• WHAT THE EXERCISE ASKS
Reproduce the listing below without changes, except that pictures are left out.
[START RAW DATA]
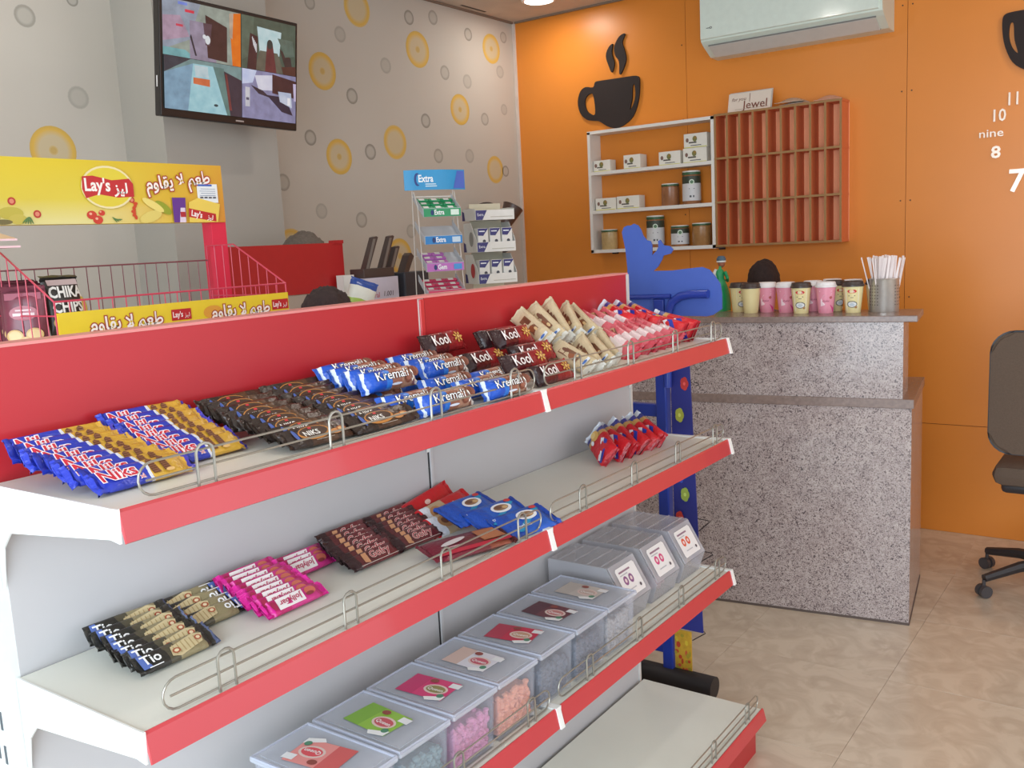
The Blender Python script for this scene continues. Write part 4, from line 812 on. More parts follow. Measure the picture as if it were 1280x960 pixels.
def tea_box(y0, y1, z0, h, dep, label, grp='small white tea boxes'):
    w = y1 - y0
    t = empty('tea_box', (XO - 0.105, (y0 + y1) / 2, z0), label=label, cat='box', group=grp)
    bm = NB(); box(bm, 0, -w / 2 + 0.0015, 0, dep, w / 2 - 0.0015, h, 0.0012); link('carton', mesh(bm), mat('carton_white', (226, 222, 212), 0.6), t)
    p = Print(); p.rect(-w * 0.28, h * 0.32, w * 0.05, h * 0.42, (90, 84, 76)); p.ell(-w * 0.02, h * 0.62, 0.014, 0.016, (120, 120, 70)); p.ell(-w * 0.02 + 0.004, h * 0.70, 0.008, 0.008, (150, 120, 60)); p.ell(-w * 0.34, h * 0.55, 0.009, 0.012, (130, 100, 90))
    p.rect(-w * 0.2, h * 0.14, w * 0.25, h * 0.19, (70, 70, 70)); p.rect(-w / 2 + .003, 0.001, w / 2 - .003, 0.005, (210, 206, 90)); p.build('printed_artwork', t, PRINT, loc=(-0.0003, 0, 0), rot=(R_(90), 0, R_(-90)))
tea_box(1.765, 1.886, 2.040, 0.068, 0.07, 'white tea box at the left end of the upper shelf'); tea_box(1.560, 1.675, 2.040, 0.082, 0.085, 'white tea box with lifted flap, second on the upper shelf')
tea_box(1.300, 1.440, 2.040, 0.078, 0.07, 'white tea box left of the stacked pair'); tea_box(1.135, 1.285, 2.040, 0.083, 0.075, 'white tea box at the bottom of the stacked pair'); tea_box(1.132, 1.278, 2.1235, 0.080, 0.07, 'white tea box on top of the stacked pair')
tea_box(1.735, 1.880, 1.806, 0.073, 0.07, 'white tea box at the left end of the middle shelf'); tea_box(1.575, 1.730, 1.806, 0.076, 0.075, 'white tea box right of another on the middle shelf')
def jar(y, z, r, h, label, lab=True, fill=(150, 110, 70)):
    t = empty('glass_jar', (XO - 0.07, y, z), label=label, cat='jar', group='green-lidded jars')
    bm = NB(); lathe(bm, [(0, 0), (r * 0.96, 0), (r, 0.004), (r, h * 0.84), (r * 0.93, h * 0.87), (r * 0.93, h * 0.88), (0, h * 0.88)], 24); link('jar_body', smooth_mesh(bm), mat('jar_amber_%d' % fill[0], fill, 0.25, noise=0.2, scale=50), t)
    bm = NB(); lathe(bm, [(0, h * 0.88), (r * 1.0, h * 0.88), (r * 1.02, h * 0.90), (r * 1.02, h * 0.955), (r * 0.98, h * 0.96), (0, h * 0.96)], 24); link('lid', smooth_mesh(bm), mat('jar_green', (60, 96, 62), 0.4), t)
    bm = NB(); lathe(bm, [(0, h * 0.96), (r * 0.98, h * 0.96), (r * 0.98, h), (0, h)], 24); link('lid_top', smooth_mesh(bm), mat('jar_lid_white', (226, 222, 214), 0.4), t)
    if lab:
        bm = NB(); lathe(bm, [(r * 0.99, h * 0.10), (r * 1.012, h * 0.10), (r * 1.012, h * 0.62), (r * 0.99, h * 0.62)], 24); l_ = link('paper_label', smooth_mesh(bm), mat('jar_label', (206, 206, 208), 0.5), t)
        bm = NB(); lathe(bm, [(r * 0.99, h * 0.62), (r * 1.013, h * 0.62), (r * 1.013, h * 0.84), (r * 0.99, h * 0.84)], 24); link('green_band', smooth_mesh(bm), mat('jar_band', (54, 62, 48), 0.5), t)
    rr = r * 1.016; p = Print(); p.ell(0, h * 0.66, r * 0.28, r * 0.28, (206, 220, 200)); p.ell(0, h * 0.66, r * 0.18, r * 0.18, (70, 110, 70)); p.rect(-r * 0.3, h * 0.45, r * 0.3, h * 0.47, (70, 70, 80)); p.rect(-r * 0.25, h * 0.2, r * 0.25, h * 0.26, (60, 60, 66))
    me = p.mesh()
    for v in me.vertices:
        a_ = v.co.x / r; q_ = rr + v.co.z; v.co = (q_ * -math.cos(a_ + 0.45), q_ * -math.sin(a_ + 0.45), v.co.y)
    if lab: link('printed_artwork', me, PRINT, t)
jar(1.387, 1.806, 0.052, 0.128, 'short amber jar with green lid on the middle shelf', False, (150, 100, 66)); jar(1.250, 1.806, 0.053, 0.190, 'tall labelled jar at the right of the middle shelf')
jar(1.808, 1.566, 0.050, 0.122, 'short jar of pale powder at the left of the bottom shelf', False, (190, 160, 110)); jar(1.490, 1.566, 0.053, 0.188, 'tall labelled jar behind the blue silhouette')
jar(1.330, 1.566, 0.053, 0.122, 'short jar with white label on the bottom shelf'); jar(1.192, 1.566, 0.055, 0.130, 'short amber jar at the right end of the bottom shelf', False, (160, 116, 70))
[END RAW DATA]
• FULL OUTPUT
The Blender Python script for this scene continues. Write part 4, from line 812 on. More parts follow. Measure the picture as if it were 1280x960 pixels.
def tea_box(y0, y1, z0, h, dep, label, grp='small white tea boxes'):
    w = y1 - y0
    t = empty('tea_box', (XO - 0.105, (y0 + y1) / 2, z0), label=label, cat='box', group=grp)
    bm = NB(); box(bm, 0, -w / 2 + 0.0015, 0, dep, w / 2 - 0.0015, h, 0.0012); link('carton', mesh(bm), mat('carton_white', (226, 222, 212), 0.6), t)
    p = Print(); p.rect(-w * 0.28, h * 0.32, w * 0.05, h * 0.42, (90, 84, 76)); p.ell(-w * 0.02, h * 0.62, 0.014, 0.016, (120, 120, 70)); p.ell(-w * 0.02 + 0.004, h * 0.70, 0.008, 0.008, (150, 120, 60)); p.ell(-w * 0.34, h * 0.55, 0.009, 0.012, (130, 100, 90))
    p.rect(-w * 0.2, h * 0.14, w * 0.25, h * 0.19, (70, 70, 70)); p.rect(-w / 2 + .003, 0.001, w / 2 - .003, 0.005, (210, 206, 90)); p.build('printed_artwork', t, PRINT, loc=(-0.0003, 0, 0), rot=(R_(90), 0, R_(-90)))
tea_box(1.765, 1.886, 2.040, 0.068, 0.07, 'white tea box at the left end of the upper shelf'); tea_box(1.560, 1.675, 2.040, 0.082, 0.085, 'white tea box with lifted flap, second on the upper shelf')
tea_box(1.300, 1.440, 2.040, 0.078, 0.07, 'white tea box left of the stacked pair'); tea_box(1.135, 1.285, 2.040, 0.083, 0.075, 'white tea box at the bottom of the stacked pair'); tea_box(1.132, 1.278, 2.1235, 0.080, 0.07, 'white tea box on top of the stacked pair')
tea_box(1.735, 1.880, 1.806, 0.073, 0.07, 'white tea box at the left end of the middle shelf'); tea_box(1.575, 1.730, 1.806, 0.076, 0.075, 'white tea box right of another on the middle shelf')
def jar(y, z, r, h, label, lab=True, fill=(150, 110, 70)):
    t = empty('glass_jar', (XO - 0.07, y, z), label=label, cat='jar', group='green-lidded jars')
    bm = NB(); lathe(bm, [(0, 0), (r * 0.96, 0), (r, 0.004), (r, h * 0.84), (r * 0.93, h * 0.87), (r * 0.93, h * 0.88), (0, h * 0.88)], 24); link('jar_body', smooth_mesh(bm), mat('jar_amber_%d' % fill[0], fill, 0.25, noise=0.2, scale=50), t)
    bm = NB(); lathe(bm, [(0, h * 0.88), (r * 1.0, h * 0.88), (r * 1.02, h * 0.90), (r * 1.02, h * 0.955), (r * 0.98, h * 0.96), (0, h * 0.96)], 24); link('lid', smooth_mesh(bm), mat('jar_green', (60, 96, 62), 0.4), t)
    bm = NB(); lathe(bm, [(0, h * 0.96), (r * 0.98, h * 0.96), (r * 0.98, h), (0, h)], 24); link('lid_top', smooth_mesh(bm), mat('jar_lid_white', (226, 222, 214), 0.4), t)
    if lab:
        bm = NB(); lathe(bm, [(r * 0.99, h * 0.10), (r * 1.012, h * 0.10), (r * 1.012, h * 0.62), (r * 0.99, h * 0.62)], 24); l_ = link('paper_label', smooth_mesh(bm), mat('jar_label', (206, 206, 208), 0.5), t)
        bm = NB(); lathe(bm, [(r * 0.99, h * 0.62), (r * 1.013, h * 0.62), (r * 1.013, h * 0.84), (r * 0.99, h * 0.84)], 24); link('green_band', smooth_mesh(bm), mat('jar_band', (54, 62, 48), 0.5), t)
    rr = r * 1.016; p = Print(); p.ell(0, h * 0.66, r * 0.28, r * 0.28, (206, 220, 200)); p.ell(0, h * 0.66, r * 0.18, r * 0.18, (70, 110, 70)); p.rect(-r * 0.3, h * 0.45, r * 0.3, h * 0.47, (70, 70, 80)); p.rect(-r * 0.25, h * 0.2, r * 0.25, h * 0.26, (60, 60, 66))
    me = p.mesh()
    for v in me.vertices:
        a_ = v.co.x / r; q_ = rr + v.co.z; v.co = (q_ * -math.cos(a_ + 0.45), q_ * -math.sin(a_ + 0.45), v.co.y)
    if lab: link('printed_artwork', me, PRINT, t)
jar(1.387, 1.806, 0.052, 0.128, 'short amber jar with green lid on the middle shelf', False, (150, 100, 66)); jar(1.250, 1.806, 0.053, 0.190, 'tall labelled jar at the right of the middle shelf')
jar(1.808, 1.566, 0.050, 0.122, 'short jar of pale powder at the left of the bottom shelf', False, (190, 160, 110)); jar(1.490, 1.566, 0.053, 0.188, 'tall labelled jar behind the blue silhouette')
jar(1.330, 1.566, 0.053, 0.122, 'short jar with white label on the bottom shelf'); jar(1.192, 1.566, 0.055, 0.130, 'short amber jar at the right end of the bottom shelf', False, (160, 116, 70))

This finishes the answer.